コントロールなど出来ないのにも関わらず、その日常をコントロールしようとする人間。そして、ありもしない概念としての理想郷を創造する為に、全てをぶち壊そうとする。

ヴェルクマイスターの音階。
夜中にやってきたサーカスを乗せた車。
実在する鯨の神秘には目も触れず、実在しないプリンスの言葉の中に世界を見出そうとする人々。
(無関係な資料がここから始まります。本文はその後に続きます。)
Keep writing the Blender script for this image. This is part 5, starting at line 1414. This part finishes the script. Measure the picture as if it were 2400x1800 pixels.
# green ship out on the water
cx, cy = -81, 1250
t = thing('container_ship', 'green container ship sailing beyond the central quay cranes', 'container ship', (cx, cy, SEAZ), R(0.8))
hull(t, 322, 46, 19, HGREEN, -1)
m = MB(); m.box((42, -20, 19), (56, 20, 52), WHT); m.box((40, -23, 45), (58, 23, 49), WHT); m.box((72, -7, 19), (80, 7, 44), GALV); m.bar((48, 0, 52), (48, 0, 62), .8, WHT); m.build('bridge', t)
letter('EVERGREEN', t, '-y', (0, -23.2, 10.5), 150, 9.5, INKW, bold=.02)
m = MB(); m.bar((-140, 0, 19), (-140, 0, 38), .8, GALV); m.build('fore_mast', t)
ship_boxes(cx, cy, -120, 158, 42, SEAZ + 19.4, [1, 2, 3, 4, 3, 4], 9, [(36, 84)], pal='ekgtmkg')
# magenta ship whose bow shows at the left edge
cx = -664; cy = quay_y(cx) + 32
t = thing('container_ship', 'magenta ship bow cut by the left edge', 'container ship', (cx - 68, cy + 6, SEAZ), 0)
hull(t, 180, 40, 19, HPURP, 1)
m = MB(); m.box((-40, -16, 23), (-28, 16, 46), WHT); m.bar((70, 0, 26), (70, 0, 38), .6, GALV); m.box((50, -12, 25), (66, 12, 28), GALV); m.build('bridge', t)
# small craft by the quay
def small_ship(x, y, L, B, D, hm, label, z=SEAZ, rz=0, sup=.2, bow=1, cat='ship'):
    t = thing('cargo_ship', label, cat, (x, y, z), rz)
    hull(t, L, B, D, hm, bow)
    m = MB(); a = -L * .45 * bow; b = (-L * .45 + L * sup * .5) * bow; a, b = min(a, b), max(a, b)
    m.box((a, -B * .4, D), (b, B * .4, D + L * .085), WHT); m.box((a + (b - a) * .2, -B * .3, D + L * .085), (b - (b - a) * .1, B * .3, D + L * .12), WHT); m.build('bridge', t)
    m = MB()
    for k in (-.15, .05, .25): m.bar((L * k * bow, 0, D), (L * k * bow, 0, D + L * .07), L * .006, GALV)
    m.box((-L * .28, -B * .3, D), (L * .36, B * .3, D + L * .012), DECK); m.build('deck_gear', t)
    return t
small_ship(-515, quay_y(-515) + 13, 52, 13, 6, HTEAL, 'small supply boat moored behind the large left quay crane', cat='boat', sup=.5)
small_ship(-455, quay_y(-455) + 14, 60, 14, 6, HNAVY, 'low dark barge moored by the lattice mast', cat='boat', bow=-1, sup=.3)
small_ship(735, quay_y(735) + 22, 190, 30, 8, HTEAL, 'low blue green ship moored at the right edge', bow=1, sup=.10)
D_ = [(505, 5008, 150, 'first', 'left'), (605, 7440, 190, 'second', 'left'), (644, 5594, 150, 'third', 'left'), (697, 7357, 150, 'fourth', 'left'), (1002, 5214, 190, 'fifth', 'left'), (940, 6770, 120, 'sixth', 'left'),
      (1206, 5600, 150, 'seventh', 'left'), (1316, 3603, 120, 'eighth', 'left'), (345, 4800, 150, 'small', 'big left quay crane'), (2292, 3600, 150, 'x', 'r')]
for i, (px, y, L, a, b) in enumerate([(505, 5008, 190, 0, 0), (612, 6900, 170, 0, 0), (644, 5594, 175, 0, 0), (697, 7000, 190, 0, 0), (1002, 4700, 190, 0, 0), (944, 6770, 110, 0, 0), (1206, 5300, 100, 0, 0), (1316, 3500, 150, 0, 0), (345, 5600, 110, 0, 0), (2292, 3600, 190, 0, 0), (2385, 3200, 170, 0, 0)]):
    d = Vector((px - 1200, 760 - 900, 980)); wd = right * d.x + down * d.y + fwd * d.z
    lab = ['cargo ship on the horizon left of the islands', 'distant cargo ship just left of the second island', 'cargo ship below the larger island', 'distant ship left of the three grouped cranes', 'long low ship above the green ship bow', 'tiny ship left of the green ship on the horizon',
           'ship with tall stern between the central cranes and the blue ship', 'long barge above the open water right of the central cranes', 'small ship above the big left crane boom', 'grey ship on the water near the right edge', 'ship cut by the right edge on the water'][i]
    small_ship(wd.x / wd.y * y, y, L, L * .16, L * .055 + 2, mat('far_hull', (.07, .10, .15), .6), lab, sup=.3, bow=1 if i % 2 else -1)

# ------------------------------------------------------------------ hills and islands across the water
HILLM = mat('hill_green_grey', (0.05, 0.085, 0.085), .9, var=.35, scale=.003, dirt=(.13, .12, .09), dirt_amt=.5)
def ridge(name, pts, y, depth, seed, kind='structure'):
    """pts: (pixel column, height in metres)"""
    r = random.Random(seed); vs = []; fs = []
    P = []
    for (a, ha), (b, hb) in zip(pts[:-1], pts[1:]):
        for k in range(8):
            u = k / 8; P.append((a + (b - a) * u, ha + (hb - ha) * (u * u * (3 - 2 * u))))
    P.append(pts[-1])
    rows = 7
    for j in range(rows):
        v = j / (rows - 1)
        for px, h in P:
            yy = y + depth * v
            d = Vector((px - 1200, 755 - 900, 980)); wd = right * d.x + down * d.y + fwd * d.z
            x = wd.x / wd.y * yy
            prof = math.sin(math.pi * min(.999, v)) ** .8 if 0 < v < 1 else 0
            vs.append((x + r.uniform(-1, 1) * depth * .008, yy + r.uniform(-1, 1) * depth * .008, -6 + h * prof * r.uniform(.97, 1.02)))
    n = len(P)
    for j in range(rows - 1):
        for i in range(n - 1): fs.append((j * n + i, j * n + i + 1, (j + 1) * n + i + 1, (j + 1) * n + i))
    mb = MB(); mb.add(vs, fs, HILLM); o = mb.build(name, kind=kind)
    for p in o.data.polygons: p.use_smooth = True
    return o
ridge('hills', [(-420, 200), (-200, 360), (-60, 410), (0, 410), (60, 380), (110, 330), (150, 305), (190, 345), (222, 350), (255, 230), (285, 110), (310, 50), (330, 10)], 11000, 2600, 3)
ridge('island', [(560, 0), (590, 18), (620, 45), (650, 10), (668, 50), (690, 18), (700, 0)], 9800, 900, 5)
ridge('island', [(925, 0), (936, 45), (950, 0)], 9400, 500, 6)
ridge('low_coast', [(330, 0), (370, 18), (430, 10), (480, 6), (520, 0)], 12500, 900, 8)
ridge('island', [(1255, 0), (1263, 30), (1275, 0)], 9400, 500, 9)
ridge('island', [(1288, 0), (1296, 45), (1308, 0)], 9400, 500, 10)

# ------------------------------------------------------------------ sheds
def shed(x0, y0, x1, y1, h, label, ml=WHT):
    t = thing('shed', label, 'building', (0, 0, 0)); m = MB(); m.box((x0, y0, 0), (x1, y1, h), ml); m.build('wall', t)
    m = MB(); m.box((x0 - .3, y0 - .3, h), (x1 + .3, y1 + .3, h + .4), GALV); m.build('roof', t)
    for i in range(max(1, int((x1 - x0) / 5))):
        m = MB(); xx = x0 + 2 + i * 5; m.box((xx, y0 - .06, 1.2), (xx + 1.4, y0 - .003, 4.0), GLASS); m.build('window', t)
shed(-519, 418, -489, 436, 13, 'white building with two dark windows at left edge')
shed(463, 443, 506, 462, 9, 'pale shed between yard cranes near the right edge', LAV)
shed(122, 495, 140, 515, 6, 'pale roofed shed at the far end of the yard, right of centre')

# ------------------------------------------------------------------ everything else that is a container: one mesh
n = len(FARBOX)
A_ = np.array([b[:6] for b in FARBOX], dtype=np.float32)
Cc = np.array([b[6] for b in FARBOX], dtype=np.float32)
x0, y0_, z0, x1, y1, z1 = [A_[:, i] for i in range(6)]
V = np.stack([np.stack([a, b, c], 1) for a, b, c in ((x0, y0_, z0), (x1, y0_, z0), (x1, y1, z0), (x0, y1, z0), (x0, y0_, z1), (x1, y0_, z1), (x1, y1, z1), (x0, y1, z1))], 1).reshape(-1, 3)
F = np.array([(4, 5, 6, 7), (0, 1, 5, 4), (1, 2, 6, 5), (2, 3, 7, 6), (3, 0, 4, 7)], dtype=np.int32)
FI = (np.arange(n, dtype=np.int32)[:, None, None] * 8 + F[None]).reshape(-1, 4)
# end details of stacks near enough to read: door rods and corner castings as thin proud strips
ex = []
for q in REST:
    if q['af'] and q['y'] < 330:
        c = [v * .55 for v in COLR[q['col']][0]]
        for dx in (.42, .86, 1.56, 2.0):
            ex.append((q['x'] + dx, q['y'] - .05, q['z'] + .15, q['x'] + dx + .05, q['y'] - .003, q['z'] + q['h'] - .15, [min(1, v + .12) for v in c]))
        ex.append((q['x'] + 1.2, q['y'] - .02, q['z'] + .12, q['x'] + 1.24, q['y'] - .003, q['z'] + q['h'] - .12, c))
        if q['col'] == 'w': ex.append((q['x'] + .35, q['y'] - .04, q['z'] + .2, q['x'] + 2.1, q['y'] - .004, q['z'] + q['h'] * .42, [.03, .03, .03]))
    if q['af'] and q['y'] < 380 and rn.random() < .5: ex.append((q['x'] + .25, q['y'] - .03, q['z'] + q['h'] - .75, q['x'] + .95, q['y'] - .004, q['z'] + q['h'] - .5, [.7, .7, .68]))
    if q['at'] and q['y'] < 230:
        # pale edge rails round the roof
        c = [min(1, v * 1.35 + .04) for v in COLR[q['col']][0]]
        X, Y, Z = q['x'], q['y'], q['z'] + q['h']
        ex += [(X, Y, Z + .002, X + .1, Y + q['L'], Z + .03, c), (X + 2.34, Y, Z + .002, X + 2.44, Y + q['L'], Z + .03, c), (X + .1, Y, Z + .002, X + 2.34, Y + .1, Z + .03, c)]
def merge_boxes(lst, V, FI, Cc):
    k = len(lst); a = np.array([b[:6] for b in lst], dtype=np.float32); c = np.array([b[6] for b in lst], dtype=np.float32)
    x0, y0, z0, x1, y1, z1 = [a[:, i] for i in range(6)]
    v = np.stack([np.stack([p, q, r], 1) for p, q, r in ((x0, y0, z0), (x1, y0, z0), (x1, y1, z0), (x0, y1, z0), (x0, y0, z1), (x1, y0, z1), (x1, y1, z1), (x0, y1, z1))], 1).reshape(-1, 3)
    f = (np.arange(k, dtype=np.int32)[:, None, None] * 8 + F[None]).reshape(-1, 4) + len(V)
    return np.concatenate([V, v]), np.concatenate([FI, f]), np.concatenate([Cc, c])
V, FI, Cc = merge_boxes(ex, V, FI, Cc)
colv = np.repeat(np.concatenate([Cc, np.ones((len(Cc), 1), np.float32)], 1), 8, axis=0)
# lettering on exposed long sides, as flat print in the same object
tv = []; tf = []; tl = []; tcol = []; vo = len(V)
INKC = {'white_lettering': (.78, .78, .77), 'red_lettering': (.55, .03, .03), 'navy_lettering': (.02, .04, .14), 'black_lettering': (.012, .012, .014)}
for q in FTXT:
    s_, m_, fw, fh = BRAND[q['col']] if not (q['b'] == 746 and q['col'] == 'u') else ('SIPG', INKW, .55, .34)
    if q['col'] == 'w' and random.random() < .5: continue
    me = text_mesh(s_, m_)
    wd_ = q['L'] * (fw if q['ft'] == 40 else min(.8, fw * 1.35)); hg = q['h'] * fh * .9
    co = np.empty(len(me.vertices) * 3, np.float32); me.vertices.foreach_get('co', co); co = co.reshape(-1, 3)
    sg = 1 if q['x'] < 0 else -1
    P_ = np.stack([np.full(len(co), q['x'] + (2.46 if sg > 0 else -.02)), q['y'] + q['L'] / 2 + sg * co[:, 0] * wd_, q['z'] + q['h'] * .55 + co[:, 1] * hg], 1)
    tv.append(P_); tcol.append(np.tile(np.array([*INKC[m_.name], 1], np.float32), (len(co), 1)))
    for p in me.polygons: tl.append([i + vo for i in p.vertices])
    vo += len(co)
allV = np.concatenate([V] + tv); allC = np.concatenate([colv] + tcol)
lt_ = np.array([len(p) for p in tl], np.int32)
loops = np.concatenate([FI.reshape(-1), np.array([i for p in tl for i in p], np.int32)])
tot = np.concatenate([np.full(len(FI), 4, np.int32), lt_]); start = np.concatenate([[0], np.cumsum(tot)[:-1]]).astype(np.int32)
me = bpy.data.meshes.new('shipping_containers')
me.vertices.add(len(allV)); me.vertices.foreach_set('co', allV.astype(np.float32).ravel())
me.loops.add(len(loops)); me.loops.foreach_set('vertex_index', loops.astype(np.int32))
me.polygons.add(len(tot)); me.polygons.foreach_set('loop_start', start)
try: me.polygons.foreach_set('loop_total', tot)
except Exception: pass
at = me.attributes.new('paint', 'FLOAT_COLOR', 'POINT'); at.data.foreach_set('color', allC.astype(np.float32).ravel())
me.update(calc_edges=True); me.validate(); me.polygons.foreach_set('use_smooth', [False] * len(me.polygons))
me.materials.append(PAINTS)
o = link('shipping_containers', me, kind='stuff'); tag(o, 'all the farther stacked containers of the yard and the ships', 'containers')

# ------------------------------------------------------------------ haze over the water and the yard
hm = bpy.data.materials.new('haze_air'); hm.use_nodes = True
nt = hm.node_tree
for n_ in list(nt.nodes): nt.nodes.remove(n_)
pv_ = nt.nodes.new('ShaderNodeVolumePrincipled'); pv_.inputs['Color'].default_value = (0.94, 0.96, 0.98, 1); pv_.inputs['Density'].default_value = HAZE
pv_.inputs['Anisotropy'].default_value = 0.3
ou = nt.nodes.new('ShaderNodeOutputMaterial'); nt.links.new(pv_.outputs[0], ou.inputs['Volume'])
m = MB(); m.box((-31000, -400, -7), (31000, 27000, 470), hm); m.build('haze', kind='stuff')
挟み込まれるエステルの妻と署長のダンスが物凄く魅力的に感じるのは何故か。
そして広場の人々の暴動、無機質な行進。
裸で立ち尽くす老人。意味などなくただただそこに存在しているという感覚の凄さ。
そしてどうすることも出来ずに、ただ歩き回り、走り回り、見つめるしかないヤノーシュの人間らしさ。

最後のヤノーシュ、鯨。
実在する世界を見つめ、何とかそこで生きようとするもの、そして実在するしかないモノたちは、ただそこに茫然と取り残されるしかない。
東欧の歴史観、空気感からこそなのだと思うが、繰り返してきた世界の破壊、世界の否定を見せつけられたような気がした。
こんな感覚を持だざるを得ない世界はしんどすぎる。